Decades of jurisprudential effort has been spent examining the scope of what is covered by an individual’s “reasonable expectation of privacy” for the purposes of s. 8 Charter protection. As if the concept was not slippery enough, this term of art has been conscripted into other contexts as well. As a result, the kinds of materials (e.g. communications) that will be found to fall under the “reasonable expectation of privacy” umbrella have further diversified.

In Canadian law, what constitutes a “reasonable expectation of privacy” is necessarily determined on a case by case basis. Any such expectation must be both subjectively held and objectively reasonable.[1] Whether a specific individual has an objectively reasonable expectation of privacy depends on a consideration of the entirety of the circumstances.[2] It is therefore inherently difficult to speak in generalities regarding categories or varieties of material that will fall under or outside the “reasonable expectation of privacy” umbrella. 

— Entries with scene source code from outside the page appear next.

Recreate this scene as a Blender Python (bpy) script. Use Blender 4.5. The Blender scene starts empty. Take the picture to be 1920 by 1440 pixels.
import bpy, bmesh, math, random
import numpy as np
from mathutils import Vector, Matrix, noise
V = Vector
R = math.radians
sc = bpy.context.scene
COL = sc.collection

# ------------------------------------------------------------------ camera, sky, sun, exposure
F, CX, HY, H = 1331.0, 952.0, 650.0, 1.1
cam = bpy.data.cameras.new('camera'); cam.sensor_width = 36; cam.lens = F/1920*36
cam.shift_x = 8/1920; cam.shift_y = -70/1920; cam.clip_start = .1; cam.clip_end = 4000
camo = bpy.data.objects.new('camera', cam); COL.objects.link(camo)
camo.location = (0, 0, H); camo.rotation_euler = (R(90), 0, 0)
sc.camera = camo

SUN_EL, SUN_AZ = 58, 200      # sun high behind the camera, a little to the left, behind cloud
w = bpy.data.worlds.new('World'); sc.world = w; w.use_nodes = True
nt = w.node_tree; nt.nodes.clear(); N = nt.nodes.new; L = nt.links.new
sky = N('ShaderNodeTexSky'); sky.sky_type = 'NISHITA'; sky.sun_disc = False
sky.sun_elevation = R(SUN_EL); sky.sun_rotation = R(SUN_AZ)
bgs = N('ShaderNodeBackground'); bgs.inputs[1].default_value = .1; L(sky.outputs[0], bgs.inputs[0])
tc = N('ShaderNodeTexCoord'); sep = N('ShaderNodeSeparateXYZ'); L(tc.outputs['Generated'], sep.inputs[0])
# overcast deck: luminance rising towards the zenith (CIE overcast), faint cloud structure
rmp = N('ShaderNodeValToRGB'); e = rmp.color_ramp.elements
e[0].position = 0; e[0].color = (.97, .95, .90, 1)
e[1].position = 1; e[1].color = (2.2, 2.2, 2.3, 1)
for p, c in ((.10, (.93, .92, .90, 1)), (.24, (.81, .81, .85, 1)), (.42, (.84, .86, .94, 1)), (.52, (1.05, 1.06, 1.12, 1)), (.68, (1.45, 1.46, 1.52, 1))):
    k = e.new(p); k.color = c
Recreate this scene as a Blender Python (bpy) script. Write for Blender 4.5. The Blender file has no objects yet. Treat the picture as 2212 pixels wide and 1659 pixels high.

No doubt this approach has its inherent benefits. It is capable of adapting to numerous situations that were unimaginable when the Charter was enacted.[3] However, it is by no means without its practical challenges. The safest answer to any question whether there is a reasonable expectation of privacy triggered in the subject matter of a specific search is always – “maybe.” “Do I need a warrant” calls keep Crown phonelines occupied. Crown and defence lawyers are also kept busy with litigation considering whether specific police actions offended an accused’s reasonable expectation of privacy.